# Written request
Transcribe every line of the listing below without any deviation.

==== Dataset section ====

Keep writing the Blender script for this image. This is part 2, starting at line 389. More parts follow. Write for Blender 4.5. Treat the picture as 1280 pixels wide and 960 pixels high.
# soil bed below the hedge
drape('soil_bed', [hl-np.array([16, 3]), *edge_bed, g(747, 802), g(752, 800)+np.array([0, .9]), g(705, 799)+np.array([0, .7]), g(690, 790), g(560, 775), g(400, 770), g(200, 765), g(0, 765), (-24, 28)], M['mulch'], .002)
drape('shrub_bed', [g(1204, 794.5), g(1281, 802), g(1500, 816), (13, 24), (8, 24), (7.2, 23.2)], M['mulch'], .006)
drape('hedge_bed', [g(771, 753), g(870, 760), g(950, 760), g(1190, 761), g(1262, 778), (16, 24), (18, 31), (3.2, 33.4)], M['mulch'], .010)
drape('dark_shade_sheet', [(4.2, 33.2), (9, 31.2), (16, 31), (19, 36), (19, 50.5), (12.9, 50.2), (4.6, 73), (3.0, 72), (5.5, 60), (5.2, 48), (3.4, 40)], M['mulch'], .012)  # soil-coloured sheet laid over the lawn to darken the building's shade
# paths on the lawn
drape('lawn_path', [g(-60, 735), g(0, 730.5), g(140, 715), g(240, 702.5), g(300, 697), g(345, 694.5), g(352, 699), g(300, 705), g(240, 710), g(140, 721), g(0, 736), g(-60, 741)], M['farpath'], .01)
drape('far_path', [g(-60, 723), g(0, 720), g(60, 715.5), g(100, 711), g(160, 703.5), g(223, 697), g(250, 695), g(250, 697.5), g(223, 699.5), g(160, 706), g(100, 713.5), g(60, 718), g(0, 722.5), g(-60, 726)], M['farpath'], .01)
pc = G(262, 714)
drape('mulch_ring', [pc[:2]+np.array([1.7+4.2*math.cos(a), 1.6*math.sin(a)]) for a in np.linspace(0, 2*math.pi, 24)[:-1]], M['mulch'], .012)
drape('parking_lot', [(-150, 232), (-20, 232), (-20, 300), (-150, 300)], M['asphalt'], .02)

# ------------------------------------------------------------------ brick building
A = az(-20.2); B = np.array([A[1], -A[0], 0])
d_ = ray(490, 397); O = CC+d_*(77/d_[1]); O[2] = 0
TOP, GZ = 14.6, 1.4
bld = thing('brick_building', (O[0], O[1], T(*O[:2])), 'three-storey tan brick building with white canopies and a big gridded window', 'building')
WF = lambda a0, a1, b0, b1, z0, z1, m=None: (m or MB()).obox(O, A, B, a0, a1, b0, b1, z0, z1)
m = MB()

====

# Correct output
Keep writing the Blender script for this image. This is part 2, starting at line 389. More parts follow. Write for Blender 4.5. Treat the picture as 1280 pixels wide and 960 pixels high.
# soil bed below the hedge
drape('soil_bed', [hl-np.array([16, 3]), *edge_bed, g(747, 802), g(752, 800)+np.array([0, .9]), g(705, 799)+np.array([0, .7]), g(690, 790), g(560, 775), g(400, 770), g(200, 765), g(0, 765), (-24, 28)], M['mulch'], .002)
drape('shrub_bed', [g(1204, 794.5), g(1281, 802), g(1500, 816), (13, 24), (8, 24), (7.2, 23.2)], M['mulch'], .006)
drape('hedge_bed', [g(771, 753), g(870, 760), g(950, 760), g(1190, 761), g(1262, 778), (16, 24), (18, 31), (3.2, 33.4)], M['mulch'], .010)
drape('dark_shade_sheet', [(4.2, 33.2), (9, 31.2), (16, 31), (19, 36), (19, 50.5), (12.9, 50.2), (4.6, 73), (3.0, 72), (5.5, 60), (5.2, 48), (3.4, 40)], M['mulch'], .012)  # soil-coloured sheet laid over the lawn to darken the building's shade
# paths on the lawn
drape('lawn_path', [g(-60, 735), g(0, 730.5), g(140, 715), g(240, 702.5), g(300, 697), g(345, 694.5), g(352, 699), g(300, 705), g(240, 710), g(140, 721), g(0, 736), g(-60, 741)], M['farpath'], .01)
drape('far_path', [g(-60, 723), g(0, 720), g(60, 715.5), g(100, 711), g(160, 703.5), g(223, 697), g(250, 695), g(250, 697.5), g(223, 699.5), g(160, 706), g(100, 713.5), g(60, 718), g(0, 722.5), g(-60, 726)], M['farpath'], .01)
pc = G(262, 714)
drape('mulch_ring', [pc[:2]+np.array([1.7+4.2*math.cos(a), 1.6*math.sin(a)]) for a in np.linspace(0, 2*math.pi, 24)[:-1]], M['mulch'], .012)
drape('parking_lot', [(-150, 232), (-20, 232), (-20, 300), (-150, 300)], M['asphalt'], .02)

# ------------------------------------------------------------------ brick building
A = az(-20.2); B = np.array([A[1], -A[0], 0])
d_ = ray(490, 397); O = CC+d_*(77/d_[1]); O[2] = 0
TOP, GZ = 14.6, 1.4
bld = thing('brick_building', (O[0], O[1], T(*O[:2])), 'three-storey tan brick building with white canopies and a big gridded window', 'building')
WF = lambda a0, a1, b0, b1, z0, z1, m=None: (m or MB()).obox(O, A, B, a0, a1, b0, b1, z0, z1)
m = MB()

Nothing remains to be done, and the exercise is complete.